Despite the initial public skepticism, the team has come to represent the best hope of justice and source of revelation in this awkwardly confusing case, which seems to implicate too many key figures in the country’s legal system.
Members of the team stopped short of officially revealing their recommendations, but the gist of their message was not surprising to all with an interest in this case.
According to team chairman Adnan Buyung Nasution, the charges of extortion, bribery and abuse of power against Bibit and Chandra were backed by very little evidence.
“The police just don’t have enough evidence to continue with the case,” Buyung said Monday, while adding the team’s hope that “what we’ve concluded here tonight will be heeded by the President”.
In the team’s findings, hard evidence could only show a flow of money from graft fugitive Anggoro Widjojo and his brother Anggodo Widjojo to alleged middleman Ari Muladi. There was nothing to connect a transfer of funds to the two KPK deputies.
The police, Buyung said, pressed the case too far without sufficient evidence, while invoking irrelevant articles.
All eyes are now on the President. Rarely has there been a case in which the President has been under so much public pressure and intense scrutiny over the past five years.
Will he act decisively, swiftly, or will he use his absence to attend the APEC summit in Singapore later in the week to dilly-dally before taking action?
According to reports, the President saw the report submitted by the fact-finding later on Monday. Nevertheless, the concurrent events have been somewhat disconcerting.
Hours after receiving the report, Djoko Suyanto held a meeting with National Police chief Gen. Bambang Hendarso Danuri and Attorney General Hendarman Supandji.
After the hour-long discussion, all three met with Yu-dhoyono at the Presidential Palace.

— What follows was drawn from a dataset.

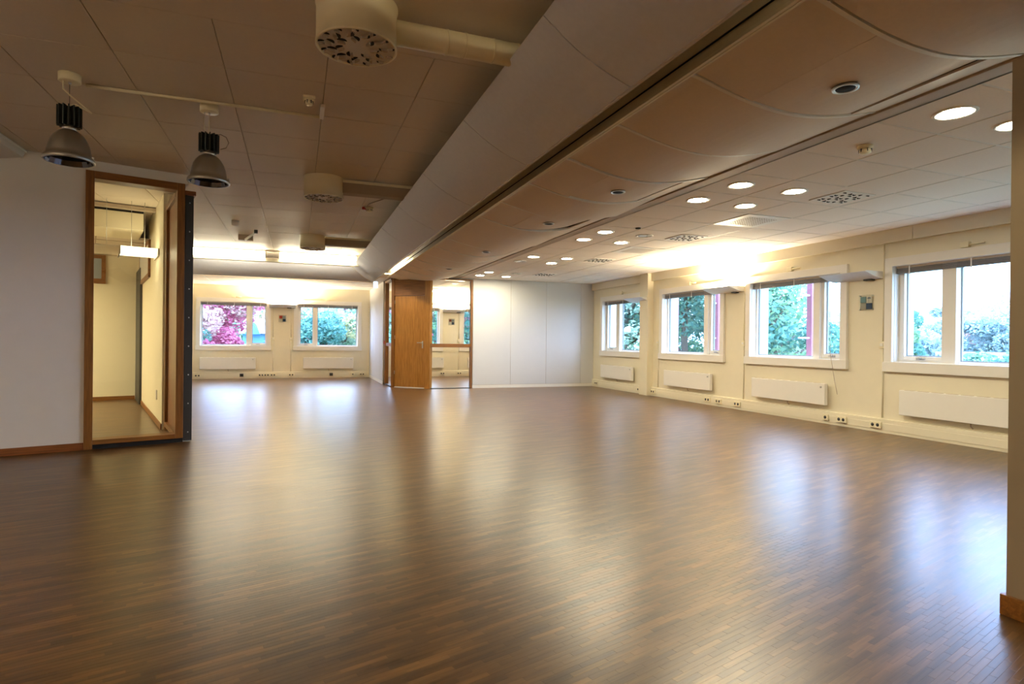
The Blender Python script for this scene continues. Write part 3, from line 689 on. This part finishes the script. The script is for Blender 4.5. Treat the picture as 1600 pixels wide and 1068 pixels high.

While such consultations are customary in other circumstances, the conditions of the case make the ethics of consultations with the police chief and attorney general questionable, given the role of these two state officers in the case itself.
Given the conduct and developments of the case, both the police chief and attorney general should not be council to the President in this matter.
Does one consult the Godfather before busting a mafia ring?
Yudhoyono’s penchant for proper protocol, rather than daring initiative, is either a sign of incompetence or an indication that he is not serious in expeditiously resolving the case.
We presently refrain from judgment until the President formally announces his response to the team’s findings. The President is entitled to the benefit of the doubt, before we begin to doubt him altogether.